Apart from such economic concerns, the majority of village population have to work under the open sky. Right now, it is harvesting period in several parts of the country. At least it is not too much to expect by the toiling masses that they get some relief from the searing temperature when they return home for rest. Many people's livelihoods depend on uninterrupted supply of power. Photostat machines, computers have now become means of livelihoods for many youths in villages. Both service providers and customers may suffer irreparable losses due to uncertain supply of power.

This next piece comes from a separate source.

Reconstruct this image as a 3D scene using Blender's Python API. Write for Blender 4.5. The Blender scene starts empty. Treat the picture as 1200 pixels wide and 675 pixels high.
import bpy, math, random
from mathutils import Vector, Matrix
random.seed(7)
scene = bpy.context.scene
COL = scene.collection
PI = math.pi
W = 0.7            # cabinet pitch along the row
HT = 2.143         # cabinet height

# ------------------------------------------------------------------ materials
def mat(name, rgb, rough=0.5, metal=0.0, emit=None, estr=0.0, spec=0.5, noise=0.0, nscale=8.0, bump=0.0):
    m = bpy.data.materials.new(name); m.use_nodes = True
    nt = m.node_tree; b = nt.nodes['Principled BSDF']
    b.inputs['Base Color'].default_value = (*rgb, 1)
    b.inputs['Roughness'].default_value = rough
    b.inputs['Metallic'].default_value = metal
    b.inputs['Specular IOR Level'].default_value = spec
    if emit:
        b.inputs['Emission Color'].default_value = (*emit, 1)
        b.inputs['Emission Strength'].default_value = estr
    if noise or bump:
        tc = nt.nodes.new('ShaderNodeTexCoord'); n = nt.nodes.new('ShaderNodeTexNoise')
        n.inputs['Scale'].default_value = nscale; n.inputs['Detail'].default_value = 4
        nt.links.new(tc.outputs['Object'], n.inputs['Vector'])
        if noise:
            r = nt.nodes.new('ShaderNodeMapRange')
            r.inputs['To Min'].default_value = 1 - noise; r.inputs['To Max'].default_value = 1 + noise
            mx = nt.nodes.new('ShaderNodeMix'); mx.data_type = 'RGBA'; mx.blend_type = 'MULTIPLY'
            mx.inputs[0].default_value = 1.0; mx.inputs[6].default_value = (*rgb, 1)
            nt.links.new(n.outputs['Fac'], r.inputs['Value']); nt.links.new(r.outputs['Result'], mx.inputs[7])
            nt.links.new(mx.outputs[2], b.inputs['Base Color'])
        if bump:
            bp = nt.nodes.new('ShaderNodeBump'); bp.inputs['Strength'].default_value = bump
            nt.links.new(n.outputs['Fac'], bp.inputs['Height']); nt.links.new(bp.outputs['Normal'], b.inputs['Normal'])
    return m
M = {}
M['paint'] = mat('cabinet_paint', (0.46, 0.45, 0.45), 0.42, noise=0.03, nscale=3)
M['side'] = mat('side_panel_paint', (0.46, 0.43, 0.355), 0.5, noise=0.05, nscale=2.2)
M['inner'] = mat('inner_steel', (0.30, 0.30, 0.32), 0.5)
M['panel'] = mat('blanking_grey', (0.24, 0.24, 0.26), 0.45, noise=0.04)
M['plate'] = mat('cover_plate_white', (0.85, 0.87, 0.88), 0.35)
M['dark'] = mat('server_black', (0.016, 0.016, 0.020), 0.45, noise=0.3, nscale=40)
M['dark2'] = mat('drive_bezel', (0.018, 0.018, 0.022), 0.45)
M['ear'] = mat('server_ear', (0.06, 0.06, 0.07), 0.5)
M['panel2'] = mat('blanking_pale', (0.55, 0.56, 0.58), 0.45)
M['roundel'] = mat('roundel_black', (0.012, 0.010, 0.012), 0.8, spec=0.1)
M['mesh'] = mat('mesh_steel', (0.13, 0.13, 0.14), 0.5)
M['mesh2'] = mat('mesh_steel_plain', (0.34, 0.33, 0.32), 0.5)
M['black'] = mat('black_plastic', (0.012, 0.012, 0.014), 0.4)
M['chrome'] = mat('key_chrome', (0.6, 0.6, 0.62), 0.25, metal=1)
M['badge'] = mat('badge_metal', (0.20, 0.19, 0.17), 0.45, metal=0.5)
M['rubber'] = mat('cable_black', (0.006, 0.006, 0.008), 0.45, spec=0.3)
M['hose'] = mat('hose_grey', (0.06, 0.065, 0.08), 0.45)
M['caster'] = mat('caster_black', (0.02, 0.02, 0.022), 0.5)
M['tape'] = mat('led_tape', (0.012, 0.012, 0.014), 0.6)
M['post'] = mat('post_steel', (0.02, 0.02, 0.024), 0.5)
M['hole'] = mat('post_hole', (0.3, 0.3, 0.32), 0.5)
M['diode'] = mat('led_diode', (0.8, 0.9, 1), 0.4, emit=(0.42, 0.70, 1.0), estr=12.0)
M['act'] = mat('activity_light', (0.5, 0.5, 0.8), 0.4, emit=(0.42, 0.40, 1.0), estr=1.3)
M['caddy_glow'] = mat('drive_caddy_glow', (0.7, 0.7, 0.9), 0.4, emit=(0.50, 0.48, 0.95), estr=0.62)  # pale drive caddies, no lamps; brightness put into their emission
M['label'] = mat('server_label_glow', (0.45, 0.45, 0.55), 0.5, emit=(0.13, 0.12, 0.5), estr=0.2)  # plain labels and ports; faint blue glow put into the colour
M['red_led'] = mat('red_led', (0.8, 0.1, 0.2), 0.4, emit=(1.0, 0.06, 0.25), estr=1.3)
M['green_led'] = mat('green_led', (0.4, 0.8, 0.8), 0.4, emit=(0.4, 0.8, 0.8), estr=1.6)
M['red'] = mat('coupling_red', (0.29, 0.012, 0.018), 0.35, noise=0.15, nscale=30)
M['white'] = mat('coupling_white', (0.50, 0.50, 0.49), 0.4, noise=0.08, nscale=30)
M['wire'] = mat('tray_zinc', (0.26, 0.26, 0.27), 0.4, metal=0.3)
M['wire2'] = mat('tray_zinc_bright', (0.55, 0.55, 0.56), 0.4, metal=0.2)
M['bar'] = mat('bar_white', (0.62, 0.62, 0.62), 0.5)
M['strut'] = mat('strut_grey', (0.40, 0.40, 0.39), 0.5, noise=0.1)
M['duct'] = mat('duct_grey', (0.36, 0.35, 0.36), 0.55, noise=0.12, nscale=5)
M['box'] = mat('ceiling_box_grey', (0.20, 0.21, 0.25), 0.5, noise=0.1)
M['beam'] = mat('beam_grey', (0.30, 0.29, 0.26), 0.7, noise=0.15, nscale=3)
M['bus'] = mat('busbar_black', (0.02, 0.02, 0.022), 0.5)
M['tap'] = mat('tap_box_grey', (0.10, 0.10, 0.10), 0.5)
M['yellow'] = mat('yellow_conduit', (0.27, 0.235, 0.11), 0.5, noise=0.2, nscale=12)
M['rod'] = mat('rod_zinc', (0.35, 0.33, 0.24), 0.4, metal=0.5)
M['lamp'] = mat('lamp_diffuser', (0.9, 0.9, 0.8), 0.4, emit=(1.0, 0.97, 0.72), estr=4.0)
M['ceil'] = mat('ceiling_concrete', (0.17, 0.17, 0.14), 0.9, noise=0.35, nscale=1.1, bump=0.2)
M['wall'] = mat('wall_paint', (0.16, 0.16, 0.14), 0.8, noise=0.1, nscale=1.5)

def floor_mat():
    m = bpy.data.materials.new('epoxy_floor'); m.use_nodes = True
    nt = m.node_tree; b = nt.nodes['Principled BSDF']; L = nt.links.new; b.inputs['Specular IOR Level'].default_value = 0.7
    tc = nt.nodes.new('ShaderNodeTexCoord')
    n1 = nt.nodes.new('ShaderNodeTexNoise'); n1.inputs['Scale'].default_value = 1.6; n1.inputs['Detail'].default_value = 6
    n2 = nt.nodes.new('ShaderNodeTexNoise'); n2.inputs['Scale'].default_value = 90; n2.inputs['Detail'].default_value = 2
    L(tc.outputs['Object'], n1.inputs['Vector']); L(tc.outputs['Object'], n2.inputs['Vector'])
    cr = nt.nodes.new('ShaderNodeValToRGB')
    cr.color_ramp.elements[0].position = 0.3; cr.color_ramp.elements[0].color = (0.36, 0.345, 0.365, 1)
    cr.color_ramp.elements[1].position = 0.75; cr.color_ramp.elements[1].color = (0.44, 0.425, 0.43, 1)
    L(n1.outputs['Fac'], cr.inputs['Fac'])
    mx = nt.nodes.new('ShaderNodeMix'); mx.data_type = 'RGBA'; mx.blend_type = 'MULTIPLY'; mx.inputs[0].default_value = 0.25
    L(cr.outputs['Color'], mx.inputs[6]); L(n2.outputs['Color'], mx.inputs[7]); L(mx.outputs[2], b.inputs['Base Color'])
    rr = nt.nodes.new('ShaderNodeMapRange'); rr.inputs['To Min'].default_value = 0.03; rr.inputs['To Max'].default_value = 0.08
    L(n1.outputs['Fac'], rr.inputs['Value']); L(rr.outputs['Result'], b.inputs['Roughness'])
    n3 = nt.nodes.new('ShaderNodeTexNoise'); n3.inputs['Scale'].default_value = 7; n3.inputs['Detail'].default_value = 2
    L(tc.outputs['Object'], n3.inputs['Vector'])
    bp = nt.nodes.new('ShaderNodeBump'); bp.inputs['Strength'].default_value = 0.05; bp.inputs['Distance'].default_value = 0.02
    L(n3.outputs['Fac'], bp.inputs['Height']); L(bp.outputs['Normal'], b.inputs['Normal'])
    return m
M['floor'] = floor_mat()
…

Given the Bangladesh Meteorological Department's forecast that the heat wave will persist longer, the demand for power will also rise. It bodes ill for the country because the different types of energy used as inputs for power plants are short in supply. The country's overcapacity for power generation has been negated by depletion of domestic gas, costly and uncertain import of oil, coal and liquefied gas on account of dollar crisis. More daunting will be the challenge if war in the Middle East escalates. Bangladesh's foreign debt servicing has risen by 49 per cent with the accumulated amount crossing the $1.0 billion mark for the first time. Add to this the government's failure to pay energy bills to both local and foreign companies, the crisis is likely to take a turn for the worse. It is against this backdrop, the uneasy revelation made by the recently published book, "Fifty Years of Bangladesh: Economy, Politics, Society and Culture" edited by Professors Rounaq Jahan and Rehman Sobhan should give policymakers sleepless nights. It contends that with denial of access to resources, 'ecological injustice' for poor populations 'has surpassed both the colonial and Pakistan experience'. The discrimination in power distribution is an example.